Хотя ВГИК считался идеологическим вузом и управляли им проверенные партийные кадры, здесь все же многое позволялось. Вальяжный Сергей Герасимов во вгиковской атмосфере часто сбрасывал имидж официального босса; в один из таких счастливых моментов он разрешил Полине Лобачевской осуществить ее заветный проект – постановку студенческого спектакля по «Трёхгрошовой опере» Брехта. По тем временам то была неслыханная смелость.
На сценической площадке ВГИКа Лобачевская впервые увидела Андрея Тарковского. «Это было в мастерской Михаила Ромма, – вспоминает она. – Андрей разыгрывал сцену из „Ученика дьявола“ Бернарда Шоу. А его партнером был Вася Шукшин. По уровню актерского мастерства это было, на мой взгляд, весьма посредственно, но не запомнить его было нельзя. Есть люди, на которых лежит печать гениальности или какой-то отдельности. Андрей умел молчать так, что все равно хотелось на него смотреть. Я потом много наблюдала его в самых разных обстоятельствах. Походка, осанка, поворот головы, взгляд – все выдавало в нем необыкновенную личность»[6].

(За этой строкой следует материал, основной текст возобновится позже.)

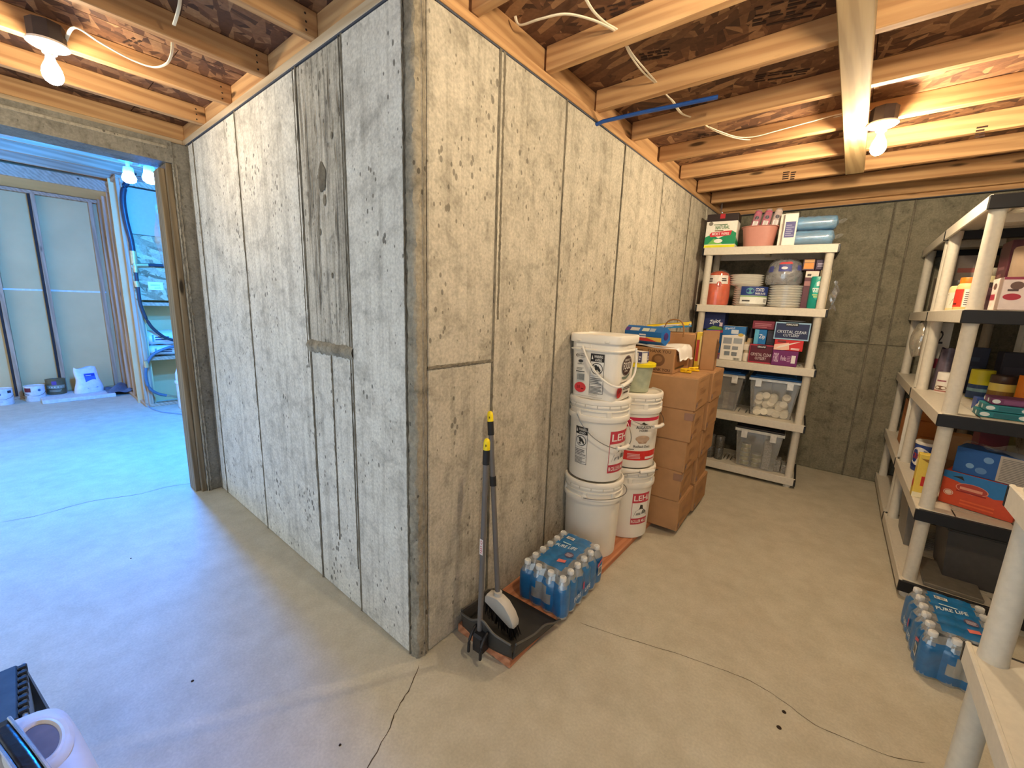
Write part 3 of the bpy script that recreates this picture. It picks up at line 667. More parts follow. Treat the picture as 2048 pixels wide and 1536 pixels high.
p.disc(.47, .74, .30, .235, (54, 26, 26)).ring(.47, .74, .285, .222, (210, 200, 190), .02).text('EMERGENCY', .48, .87, .34, .05, (232, 226, 216)).text('FOOD', .47, .74, .46, .17, (240, 236, 228)).text('SUPPLY', .46, .615, .22, .04, (232, 226, 216))
p.poly([(.22, .50), (.3, .44), (.5, .43), (.68, .50), (.72, .58), (.6, .52), (.45, .49), (.3, .50)], (110, 124, 112)).disc(.16, .16, .16, .14, (206, 48, 52)).text('20', .16, .17, .14, .07, (120, 20, 24)).scrawl(.66, .12, .45, .06, (70, 60, 56)).lines(.36, .18, .92, .30, 3, (80, 70, 66)).lines(.12, .36, .85, .40, 1, (120, 110, 100)); p.done(t)
# small tub with yellow lid on the rear stack
t = thing('tub', 'small pale green tub with bright yellow lid on the rear bucket stack', 'tub', T(C2[0]+.01, C2[1]-.0, .898))
MB().lathe([(.060, 0), (.064, .003), (.082, .152), (.084, .156)], 36).build('body', plain('pale_green_plastic', (176, 184, 160), .5), t, True)
MB().lathe([(.084, .148), (.094, .148), (.095, .165), (.090, .168), (.02, .168)], 40).build('lid', plain('yellow_plastic', (236, 214, 24), .4), t, True)
def f(p): p.rect(.08, .1, .7, .9, (232, 228, 220)).rect(.0, .9, 1, 1, (120, 126, 150)).rect(.8, .1, 1, .95, (84, 80, 120)).scrawl(.9, .5, .12, .4, (230, 230, 236))
carton('small_box', 'small white and violet box on the yellow-lidded tub', 'box', T(C2[0]-.05, C2[1]-.055, 1.067, -.25), (.11, .06, .065), (226, 222, 216), f, f)

# ------------------------------------------------------------------ cardboard cartons, five high, two deep
def kraft_box(label, M, w_, d, h, tape=True, seam_=.012, marks=True):
    t = thing('cardboard_box', label, 'box', M, 'stacked plain cardboard cartons')
    box(0, w_, 0, d, 0, h, b=.004).build('body', KRAFT, t)
    box(.004, w_-.002, .004, d-.004, h-.004, h+.0025, b=.001).build('top_flap', KRAFT, t)
    box(w_-.001, w_+.0022, .006, d-.006, h-.022, h-.001, b=.001).build('side_flap', KRAFT, t)
    p = Print(face('side', w_, d, h))
    if marks:
        p.lines(.25, .45, .75, .68, 4, (146, 98, 58)); p.lines(.2, .2, .5, .32, 2, (150, 102, 62))
    p.rect(.05, .08, .16, .26, (150, 118, 104)).scrawl(.105, .17, .08, .06, (90, 70, 80)); p.done(t)
    if tape:
        q = box(w_-.045, w_+.0026, -.0022, .05, h-.055, h-.012, b=.0008); q.build('tape', TAPE, t)
    return t
bx0 = Vector((.465, 1.588)); names = ['bottom', 'second', 'third', 'fourth', 'top']
hz = [.190, .189, .188, .188, .190]; z = .0375
for i in range(5):
    for k in range(2):
        rz = math.radians((2.5, 4, 2, 3.5, 3)[i] + (0, -1)[k]); w_, d = .425, .325
        j = (.0, -.012, -.006, .004, .008)[i]; X = bx0.x+.004*i+j - .002*k; Y = bx0.y - .003*i + k*(d+.014)
        M = T(X, Y, z, rz) @ Matrix.Translation((-w_, 0, 0))
        kraft_box('plain brown carton, %s of the %s column of the carton stack' % ((names[i], 'front') if k == 0 else (names[i], 'rear')), M, w_, d, hz[i]-.0015, tape=(i in (1, 3) and k == 0))
    z += hz[i]+.0015
ZT = z+.0015
# things lying on the carton stack
def fr(p): p.text('THANK YOU', .70, .88, .46, .13, (66, 42, 28)).text('T-Shirt', .20, .48, .40, .40, (40, 34, 40)).text('BAGS', .26, .2, .3, .13, (50, 36, 28)).text('THANK YOU', .73, .13, .44, .12, (66, 42, 28)).disc(.70, .52, .13, .26, (120, 84, 54)).disc(.70, .56, .08, .14, (150, 108, 70)).lines(.1, .8, .38, .92, 2, (100, 70, 44))
def sd(p): p.text('T-Shirt', .5, .62, .7, .34, (54, 40, 32)).scrawl(.5, .22, .8, .14, (70, 48, 32))
bM = T(.33, 1.615, ZT, math.radians(3)) @ Matrix.Translation((-.30, 0, 0))
carton('bag_carton', 'kraft carton of shopping bags with dark lettering on top of the carton stack', 'box', bM, (.30, .37, .145), None, fr, sd, mat=KRAFT)
# white bag draped over the carton
def drape(u, v):
    x = -.02+.40*u; y = .02+.30*v; h = .150+.008*math.sin(7*u+3*v)+.006*math.sin(13*v)
    if x > .305: h -= min(.075, (x-.305)*1.25+.03*(x > .335)); 
    return (min(x, .315+.25*(x-.305)) if x > .315 else x, y+.012*math.sin(9*u), h)
m = MB(); m.grid(lambda u, v: tuple(bM @ Vector(drape(u, v))), 26, 16)
o = m.build('white_bag', plain('white_bag_plastic', (244, 240, 234), .35, var=.03, bump=.2), None, True); o.modifiers.new('thick', 'SOLIDIFY').thickness = .004; tag(o, 'crumpled white bag draped over the kraft bag carton', 'bag')
# hexagonal blue box lying on it
t = thing('freezer_bag_box', 'six-sided blue printed box lying on the white bag', 'box', bM @ T(.0, .085, .215, math.radians(-14)) @ Matrix.Rotation(.1, 4, 'X'))
hexp = [(.056*math.cos(PI/3*k), .056*math.sin(PI/3*k)) for k in range(6)]
MH = Matrix.Rotation(PI/2, 4, 'Y')
MB().prism(hexp, -.02, .24, MH).build('body', ink((30, 104, 176)), t)
def hx(u, v, o): return (-.02+.26*u, -.0486-o-.0, -.028+.056*v)
p = Print(lambda u, v, o: (-.02+.26*u, -.0490-o, -.028+.056*v)); p.rect(0, 0, 1, .45, (226, 190, 90)).poly([(.0, .2), (.5, .5), (.9, .0), (.3, 0)], (206, 60, 60)).scrawl(.55, .6, .25, .5, (235, 235, 240)); p.done(t)
p = Print(lambda u, v, o: (-.02+.26*u, -.0490+.0245*v-o*.8, .028+.0205*v*1+o*.5)); p.rect(.02, .05, .14, .95, (96, 60, 140)).rect(.16, .1, .4, .9, (206, 200, 196)).rect(.48, .1, .66, .9, (206, 210, 190)).rect(.68, .1, .82, .9, (170, 180, 190)); p.done(t)
MB().lathe([(.024, 0), (.022, .003)], 20, M=MH @ Matrix.Translation((0, 0, .2400))).build('end_hole', ink((66, 44, 110)), t)
# paper bag with yellow boxes
t = thing('paper_bag', 'brown paper carrier bag with twisted handle behind the white bag', 'bag', bM @ T(.06, .36, 0.0, .05))
GB = [(0, 0), (.26, 0), (.26, .17), (0, .17)]
box(0, .26, .012, .18, .0, .225, b=.006).build('body', KRAFT, t); box(.255, .262, .02, .17, .0, .235, b=.002).build('gusset', KRAFT, t)
MB().tube(smooth_path([(.06, .005, .20), (.062, .004, .26), (.085, .003, .30), (.125, .002, .312), (.165, .003, .30), (.185, .004, .26), (.187, .005, .20)], 4), .0045, 8).build('handle', plain('twisted_paper', (150, 108, 66), .8), t, True)
def yb(p): p.poly([(0, 0), (1, 0), (1, .35), (0, .6)], (40, 130, 190)).poly([(.1, .2), (.6, .3), (.9, .7), (.4, .8)], (240, 240, 235)).scrawl(.5, .5, .5, .25, (60, 110, 170))
carton('snack_box', 'yellow and blue flat box lying across the paper bag', 'box', bM @ T(-.005, .40, .232, .1) @ Matrix.Rotation(-.12, 4, 'Y'), (.27, .14, .035), (240, 206, 40), yb, yb, yb)
def y2(p): p.rect(.1, .2, .6, .8, (200, 60, 50)).rect(.7, .1, .95, .9, (250, 230, 150))
carton('snack_box', 'small yellow box with red panel wedged beside the paper bag', 'box', bM @ T(.325, .40, .0, .05), (.035, .13, .235), (238, 206, 60), y2, y2)
# upright torn carton
t = thing('open_carton', 'tall open kraft carton leaning behind the bag carton', 'box', bM @ T(.365, .375, 0, .12))
m = box(0, .006, 0, .18, 0, .245).box(0, .09, 0, .006, 0, .25).box(.085, .09, 0, .18, 0, .2).box(0, .09, .175, .18, 0, .245); m.build('body', KRAFT, t)
MB().add([(.09, 0, .2), (.105, -.01, .17), (.10, -.005, .09), (.09, 0, .06)], [(0, 1, 2, 3)]).build('torn_flap', KRAFTD, t)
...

ВГИК той поры (1960–1980-е годы) был замечателен присутствием нескольких преподавателей, вообще никак не соприкасавшихся с идеологией. Они были высокими профессионалами, блистательными лекторами и абсолютно независимыми в своих суждениях и поступках личностями. Их так не хватает в сегодняшнем ВГИКе, их так не хватает в сегодняшней жизни – профессиональных авторитетов, которые в то же время были бы авторитетами моральными.
Это читавшие зарубежную литературу Владимир Яковлевич Бахмутский и Ольга Игоревна Ильинская, преподававшая изобразительное искусство Паола Дмитриевна Волкова; потом к этим богам вгиковского олимпа присоединился Мераб Константинович Мамардашвили. Увы, никого уже нет в живых, последней ушла Ливия Александровна Звонникова, специалист по опальной русской литературе ХХ века; под ее патронажем был задуман и осуществлен проект фильма Александра Сокурова и Юрия Арабова «Одинокий голос человека».